While Fresco napped, we listened to AM 730 ALL TRAFFIC ALL THE TIME and marveled at how many semi-trucks had jack-knifed. We chose our route carefully to avoid hills and any semi-trucks. We loaded up the car with presents, food, more food, other food, overnight bags, our sled, our snow shovel, our children. We drove carefully down roads that were not that bad, really. And then we turned off a slushy main-ish road onto a side street and SA said, “Oh. I see.”
The car’s wheels found the grooves in the snow and locked in like we were on a roller coaster. We proceeded with caution and in a few minutes were within sight of my parents’ house. My father had dug out a parking spot in front of the house and his truck was sitting in it, which meant we had a spot in the garage. Sweet! 10 feet from the garage, as we turned into the alley, we crunched to a halt and the car stalled.

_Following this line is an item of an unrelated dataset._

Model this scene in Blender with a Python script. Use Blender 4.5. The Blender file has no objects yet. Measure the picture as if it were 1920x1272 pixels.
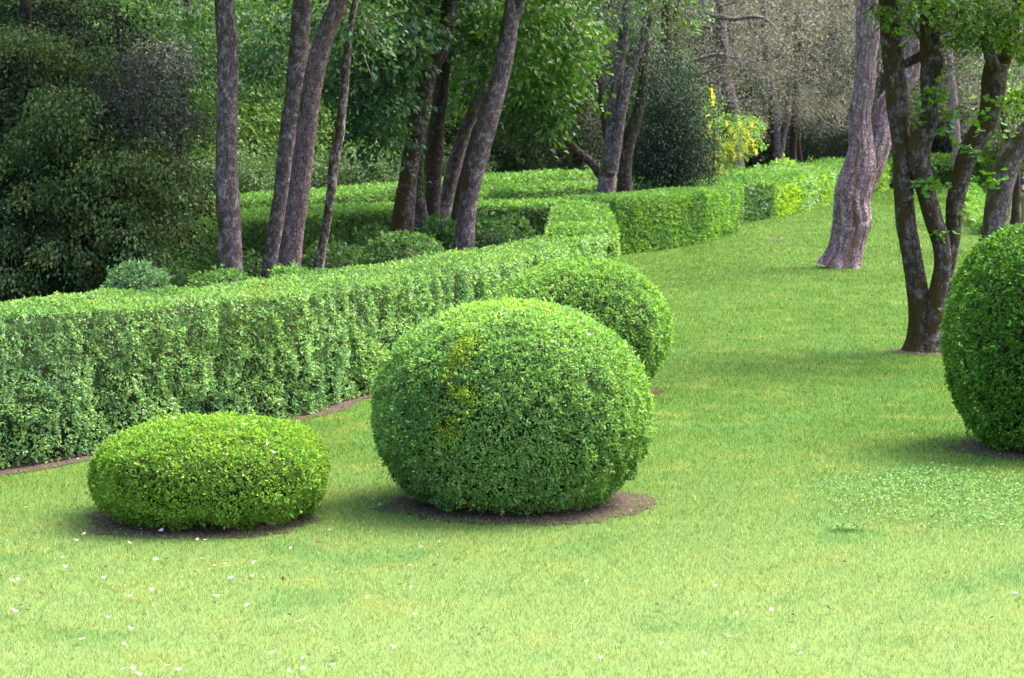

With my dad, my mom, the neighbour down the alley looking on, we concluded our hazardous yet incident-free journey with a sudden stop requiring fervent shoveling to get us moving again.
“I guess he meant THAT corner,” I remarked to no one in particular.
After that, a sweet, mellow Christmas.
Christmas morning at 4:50 AM, Trombone woke up and spoke, clear as a bell into the silent morning of an old sleeping house where the walls are thin enough to see through, “So. I had a good nap.” (he claimed, later, that what he said was, “I don’t want to get up,” but I think this is unlikely.)
Fresco, who was sleeping across the hall, woke up and said, “Addaaabbaaadaadaaa,” in his perky, gee whiz morning is great! oh no, I won’t be going back to sleep just yet! voice.
SA and I woke up and might have said something rude. Then we went down with Fresco and watched the fireplace channel.
Trombone, however, is so intent on being contrary that he went back to sleep. Until EIGHT O CLOCK. On CHRISTMAS. I do not remember the last time he slept until 8:00 am. Period.
Of course, once he was up, he tore strips of light through the house with his excitement.
Fresco liked his first Christmas just fine. He got a doll with long hair so he has some hair to pull. He likes her a lot. Mostly he enjoyed his day because my dad will hold his hands and walk him through the house for hours without complaining. Fresco really likes to walk. I usually insist he sit down after a few minutes because my back is sore. He doesn’t like that.
No one was sick. No one shouted. No one even cried very much. All the food turned out fantastically. By the time we left for home late yesterday afternoon, the roads were clear and even Fresco’s unjustified, incessant screaming fit for most of the drive didn’t faze us much. It was good to be there and it was good to come home. The best of both worlds.
And the boys got matching pajamas. If it gets better than that, I don’t want to know.